Before entering negotiations, it is important to have a clear 2)understanding of how much pay is appropriate for the position being applied for. Talking to knowledgeable people and doing research on average salaries must be done before entering negotiations in order to gain a clear understanding of the position’s salary range. Going into the negotiation 3)blind without knowing how much money to ask for is unwise and inadvisable.

When a salary is offered by an employer, it is best to ask for 24 hours to 4)consider it. It should not be accepted immediately, despite needing or wanting the position. This should bring greater 5)benefits in the long run.

When making an offer, employers usually have a salary 6)range in mind, which is 20% higher and 20% lower on average for that position.
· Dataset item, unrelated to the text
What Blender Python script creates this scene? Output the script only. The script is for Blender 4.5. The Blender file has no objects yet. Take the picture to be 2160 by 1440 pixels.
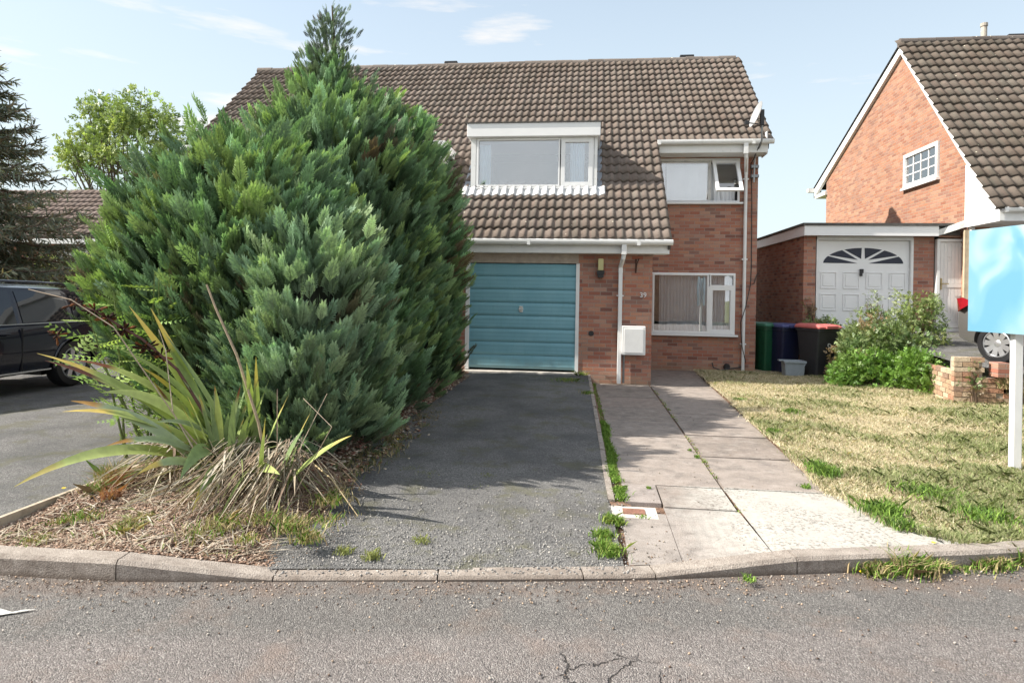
import bpy, bmesh, math, random
import numpy as np
from mathutils import Vector, Matrix
random.seed(7); RNG = np.random.default_rng(11)
R = math.radians
S = bpy.context.scene
COL = S.collection
# ------------------------------------------------------------------ camera
FPX = 1350.0; YAW = math.atan(161/1350); HC = 1.65; ROLL = 0.017
cam_d = bpy.data.cameras.new('camera'); cam = bpy.data.objects.new('camera', cam_d); COL.objects.link(cam)
cam_d.sensor_width = 36; cam_d.lens = 36*FPX/2160; cam_d.shift_y = -100/2160; cam_d.clip_end = 2000; cam_d.clip_start = .05
cam.matrix_world = Matrix.Translation((0, 0, HC)) @ Matrix.Rotation(YAW, 4, 'Z') @ Matrix.Rotation(R(90), 4, 'X') @ Matrix.Rotation(ROLL, 4, 'Z')
S.camera = cam
# ------------------------------------------------------------------ sky, sun, exposure
SUN = Vector((-1, -.17, .92)).normalized()
S.view_settings.view_transform = 'Standard'; S.view_settings.look = 'None'
S.view_settings.exposure = 0.93; S.view_settings.gamma = 1
W = bpy.data.worlds.new('World'); S.world = W; W.use_nodes = True
def sky():
    nt = W.node_tree; n = nt.nodes; l = nt.links
    bg = n['Background']; bg.inputs[1].default_value = .118
    sk = n.new('ShaderNodeTexSky'); sk.sky_type = 'NISHITA'; sk.sun_disc = False
    sk.sun_elevation = math.asin(SUN.z); sk.sun_rotation = math.atan2(SUN.x, SUN.y)
    sk.air_density = 1.0; sk.dust_density = 1.6; sk.ozone_density = 1.2
    tc = n.new('ShaderNodeTexCoord')
    mp = n.new('ShaderNodeMapping'); mp.inputs['Scale'].default_value = (1, 1, 6.5); mp.inputs['Location'].default_value = (.35, .2, .4)
    ns = n.new('ShaderNodeTexNoise'); ns.inputs['Scale'].default_value = 3.1; ns.inputs['Detail'].default_value = 7; ns.inputs['Roughness'].default_value = .56
    rp = n.new('ShaderNodeValToRGB'); rp.color_ramp.elements[0].position = .58; rp.color_ramp.elements[1].position = .72
    rp.color_ramp.elements[1].color = (.75, .75, .75, 1)
    hz = n.new('ShaderNodeSeparateXYZ'); hr = n.new('ShaderNodeValToRGB')
    hr.color_ramp.elements[0].position = 0; hr.color_ramp.elements[0].color = (.97,)*3+(1,)
    hr.color_ramp.elements[1].position = .95; hr.color_ramp.elements[1].color = (0, 0, 0, 1); e_ = hr.color_ramp.elements.new(.42); e_.color = (.52, .52, .52, 1)
    m1 = n.new('ShaderNodeMixRGB'); m1.inputs[2].default_value = (3.95, 4.5, 4.65, 1)
    m2 = n.new('ShaderNodeMixRGB'); m2.inputs[2].default_value = (5.6, 5.1, 4.6, 1)
    l.new(tc.outputs['Generated'], mp.inputs[0]); l.new(mp.outputs[0], ns.inputs[0]); l.new(ns.outputs[0], rp.inputs[0])
    l.new(tc.outputs['Generated'], hz.inputs[0]); l.new(hz.outputs[2], hr.inputs[0])
    l.new(sk.outputs[0], m1.inputs[1]); l.new(hr.outputs[0], m1.inputs[0])
    l.new(m1.outputs[0], m2.inputs[1]); l.new(rp.outputs[0], m2.inputs[0]); 
    # bright fill-light veil added unseen overhead and behind the camera, clearer blue ahead
    def mth(op, a, b, c=None, cl=False):
        q = n.new('ShaderNodeMath'); q.operation = op; q.use_clamp = cl
        for k, v in enumerate((a, b, c)):
            if v is None: continue
            if isinstance(v, (int, float)): q.inputs[k].default_value = v
            else: l.new(v, q.inputs[k])
        return q.outputs[0]
    f = mth('MAXIMUM', mth('MULTIPLY_ADD', hz.outputs[1], -1.6, -.1, True), mth('MULTIPLY_ADD', hz.outputs[2], 2.6, -1.45, True))
    n3 = n.new('ShaderNodeTexNoise'); n3.inputs['Scale'].default_value = 2.2; n3.inputs['Detail'].default_value = 6; l.new(tc.outputs['Generated'], n3.inputs[0])
    f = mth('MULTIPLY', f, mth('MULTIPLY_ADD', n3.outputs[0], 2.2, -.35, True), None, True)
    m3 = n.new('ShaderNodeMixRGB'); m3.inputs[2].default_value = (5.2, 5.4, 5.6, 1); l.new(f, m3.inputs[0]); l.new(m2.outputs[0], m3.inputs[1]); l.new(m3.outputs[0], bg.inputs[0])
sky()
sd = bpy.data.lights.new('sun', 'SUN'); sd.energy = 5.0; sd.angle = R(.5); sd.color = (1, .94, .84)
so = bpy.data.objects.new('sun', sd); COL.objects.link(so); so.rotation_euler = SUN.to_track_quat('Z', 'Y').to_euler()
# ------------------------------------------------------------------ measuring helpers (photo pixel -> place)
_c, _s = math.cos(YAW), math.sin(YAW)
def ray(px, py):
    dx, dy = px-1080, py-620
    u = (dx+ROLL*dy)/FPX; v = -(dy-ROLL*dx)/FPX
    return u*_c-_s, u*_s+_c, v
def PG(px, py, z=0):
    r = ray(px, py); t = (z-HC)/r[2]; return Vector((r[0]*t, r[1]*t, z))
def PY(px, py, Y):
    r = ray(px, py); t = Y/r[1]; return Vector((r[0]*t, Y, HC+r[2]*t))
def PX(px, py, X):
    r = ray(px, py); t = X/r[0]; return Vector((X, r[1]*t, HC+r[2]*t))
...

Most employers hope to hire workers for the lowest amount that they will accept, so it is best to target the largest salary the employer is willing to pay. This is done through 7)bracketing, which means suggesting a salary amount that is between 110% and 130% higher than the amount the employer offers. For example, if the employer’s offer is $2000.00, a clever negotiator might state that outstanding performance is 8)worth between $2200.00 and $2600.00, thus raising the ‘bracket’ – or salary range – in the employers’ mind. This often results in the employer accepting an amount within the higher bracket, and higher than the amount the employer had originally intended to pay. If 9)negotiated this way, some employers may offer the higher salary.

When a new employee has no choice but to settle for a lower salary than her or she had originally hoped for, he or she should inquire about what needs to be done to receive an increased salary. These terms should be 10)specific and put into the employer’s acceptance letter.

What was covered in Lesson 6? Take the summary quiz!

Task 7: What did you learn about negotiating salary and pay rises?

1. To ‘tip one’s hand’ means to reveal one’s own intentions without intending to.
2. Another way to say ‘space to negotiate’ is ‘wiggle room’.
3. ‘Cough up’ means to be in debt.
4. ‘to budge’ means to move slightly from one’s original position; to compromise.
5. ‘Perks’ means extra pay/salary.
6. ‘Dough’ is slang for ‘benefits.
7. During a negotiation, if you must suggest a salary that you would like to earn to the employer, it should be based on your research, salary history and market value?
8. After suggesting a salary based on research, salary history and market value, you should add a suggested extra 25 percent for ‘good measure’.
9. Once an employer suggests a salary, you should try to negotiate it higher by briefly stating your value to the company, and support it with statistical evidence.
10. When an employer makes a salary offer which you feel is low, it may be appropriate to remain silent to let him or her know your displeasure and to increase the chance that the employer will offer something more.
11. Other benefits should be asked for if the employer will not negotiate a higher salary.
12. Saying ‘I have assessed your current offer, but I feel that further negotiations are necessary’ is one way of pushing higher by stating ones’ value.
13. Saying ‘If I were to accept a lower salary, could this be compensated with…’ is a way of negotiating other benefits or perks.
14. ‘Bracketing’ means suggesting a pay range which is lower than what the employer had originally wanted to pay.
15. If an employer insists on a salary that is lower than you had hoped for, it is best to ask immediately what you need to do to earn a higher salary.
16. It is not wise to ask the employer to put the details of the negotiated salary into writing.